Report the count of lines holding "script" in the records, with no other words.

═══

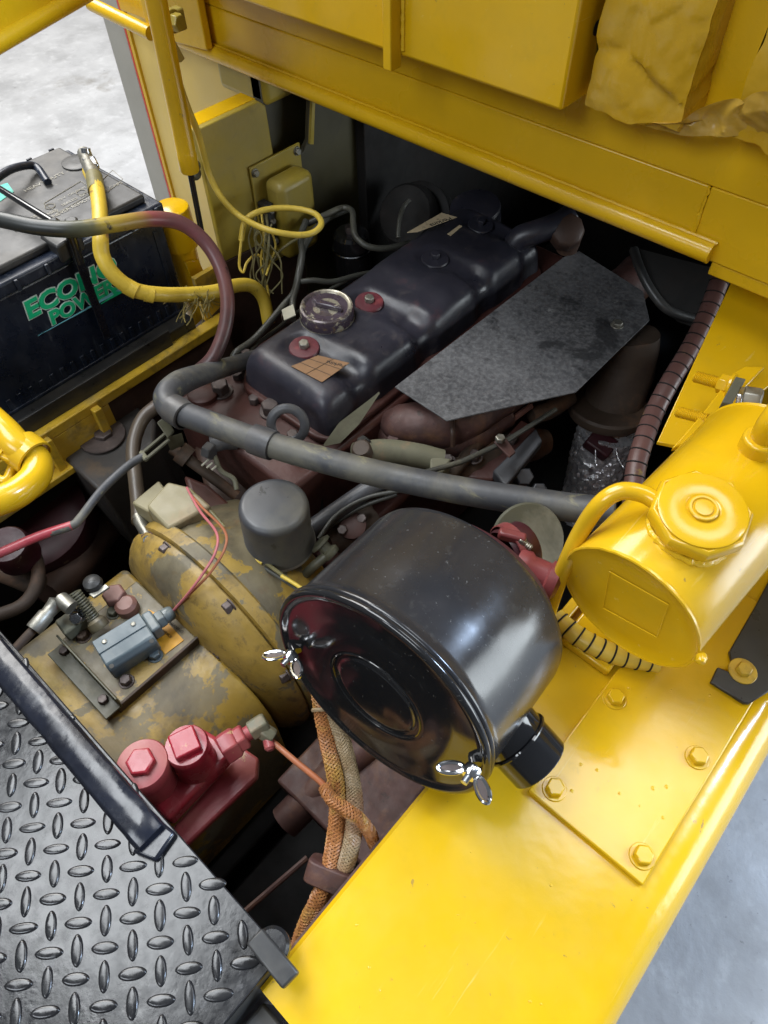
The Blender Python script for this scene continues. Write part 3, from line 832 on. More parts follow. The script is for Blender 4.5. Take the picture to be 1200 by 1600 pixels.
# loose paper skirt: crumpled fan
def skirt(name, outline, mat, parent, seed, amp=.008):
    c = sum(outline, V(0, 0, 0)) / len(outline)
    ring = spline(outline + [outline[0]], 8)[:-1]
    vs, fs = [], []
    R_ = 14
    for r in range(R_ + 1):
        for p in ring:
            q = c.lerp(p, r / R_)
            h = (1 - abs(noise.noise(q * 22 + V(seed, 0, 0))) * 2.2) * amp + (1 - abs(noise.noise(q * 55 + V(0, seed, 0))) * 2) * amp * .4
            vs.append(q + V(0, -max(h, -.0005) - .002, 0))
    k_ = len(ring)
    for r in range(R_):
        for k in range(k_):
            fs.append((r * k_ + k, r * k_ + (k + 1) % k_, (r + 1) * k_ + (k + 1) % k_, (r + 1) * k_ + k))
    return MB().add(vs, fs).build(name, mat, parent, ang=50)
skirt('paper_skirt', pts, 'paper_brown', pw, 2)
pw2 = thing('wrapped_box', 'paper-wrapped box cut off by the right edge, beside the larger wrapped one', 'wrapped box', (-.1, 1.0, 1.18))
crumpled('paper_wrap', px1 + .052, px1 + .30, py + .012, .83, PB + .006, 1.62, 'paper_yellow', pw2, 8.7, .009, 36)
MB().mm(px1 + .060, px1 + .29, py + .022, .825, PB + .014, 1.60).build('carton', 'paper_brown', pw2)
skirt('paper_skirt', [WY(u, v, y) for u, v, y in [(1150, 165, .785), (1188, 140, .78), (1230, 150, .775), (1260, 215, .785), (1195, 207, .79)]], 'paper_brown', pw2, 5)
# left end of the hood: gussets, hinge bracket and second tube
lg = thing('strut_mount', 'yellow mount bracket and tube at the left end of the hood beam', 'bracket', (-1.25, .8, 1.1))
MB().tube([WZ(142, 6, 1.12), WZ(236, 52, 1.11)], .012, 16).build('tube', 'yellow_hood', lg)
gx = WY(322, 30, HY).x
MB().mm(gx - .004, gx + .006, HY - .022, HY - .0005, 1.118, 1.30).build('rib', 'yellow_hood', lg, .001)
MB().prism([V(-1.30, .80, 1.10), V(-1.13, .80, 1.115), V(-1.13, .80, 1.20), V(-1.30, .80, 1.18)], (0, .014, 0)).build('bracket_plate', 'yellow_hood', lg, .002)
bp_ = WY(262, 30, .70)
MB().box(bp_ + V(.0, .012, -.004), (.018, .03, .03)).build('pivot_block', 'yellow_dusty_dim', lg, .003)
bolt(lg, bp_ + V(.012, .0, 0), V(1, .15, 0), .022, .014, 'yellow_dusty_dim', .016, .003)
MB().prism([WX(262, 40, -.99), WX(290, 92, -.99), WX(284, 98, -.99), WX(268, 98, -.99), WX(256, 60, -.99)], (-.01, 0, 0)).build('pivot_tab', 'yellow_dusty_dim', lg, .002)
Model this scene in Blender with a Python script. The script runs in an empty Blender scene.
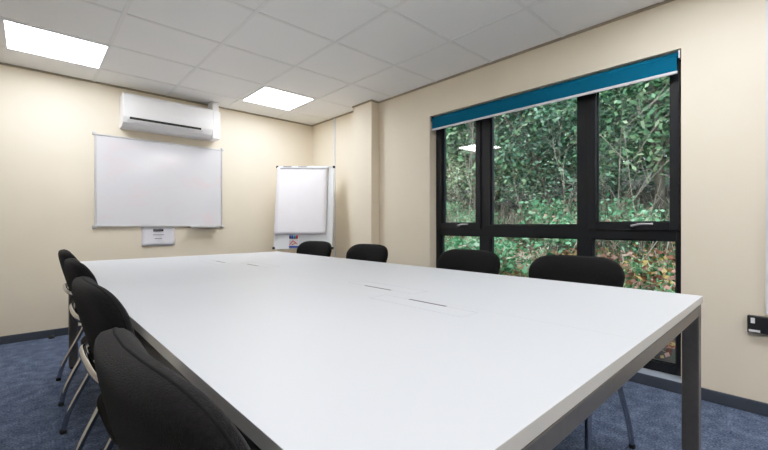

═══

* Result for this exercise: 2